Style: A Conversation Beyond Words

The structure of the poem mirrors an actual telephone call: broken lines, pauses, disjointed dialogue. There’s a sense of immediacy, a crackling tension that leaps from the page. Soyinka’s choice of simple, conversational language contrasts beautifully with the gravity of the theme, making the injustice all the more jarring.

The poem isn't just about a phone call—it’s about all the silent, invisible conversations society has about race every day. Soyinka forces us to listen, even when it’s uncomfortable.

Why Telephone Conversation Still Matters

More than sixty years after it was written, Telephone Conversation remains devastatingly relevant.
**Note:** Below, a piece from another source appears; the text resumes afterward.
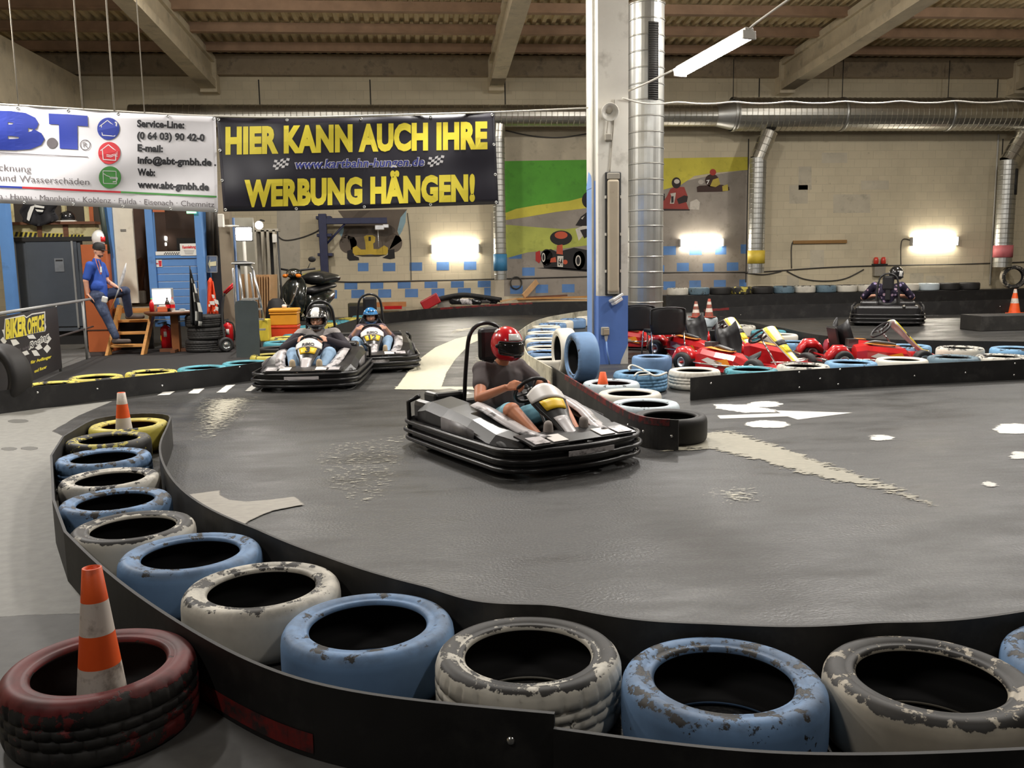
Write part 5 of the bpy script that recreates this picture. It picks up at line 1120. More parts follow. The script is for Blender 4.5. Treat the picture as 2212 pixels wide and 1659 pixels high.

In a world that likes to declare itself “post-racial” or “color-blind,” Soyinka reminds us that casual, everyday racism persists—not always in shouts, but in whispered questions, in awkward silences, in the unspoken assumptions that trail our interactions.

At the same time, the poem offers a subtle kind of hope. The speaker’s refusal to be shamed, his clever use of language to regain some control over the conversation, points to the enduring power of dignity, wit, and resistance.

Final Thoughts

Wole Soyinka doesn’t just ask us to overhear a conversation—he invites us to interrogate the conversations we have, the judgments we pass, the assumptions we make without even realizing.

Telephone Conversation reminds us that language matters. Tone matters. Silence matters.

And most of all, it matters how we choose to speak—and how we choose to listen.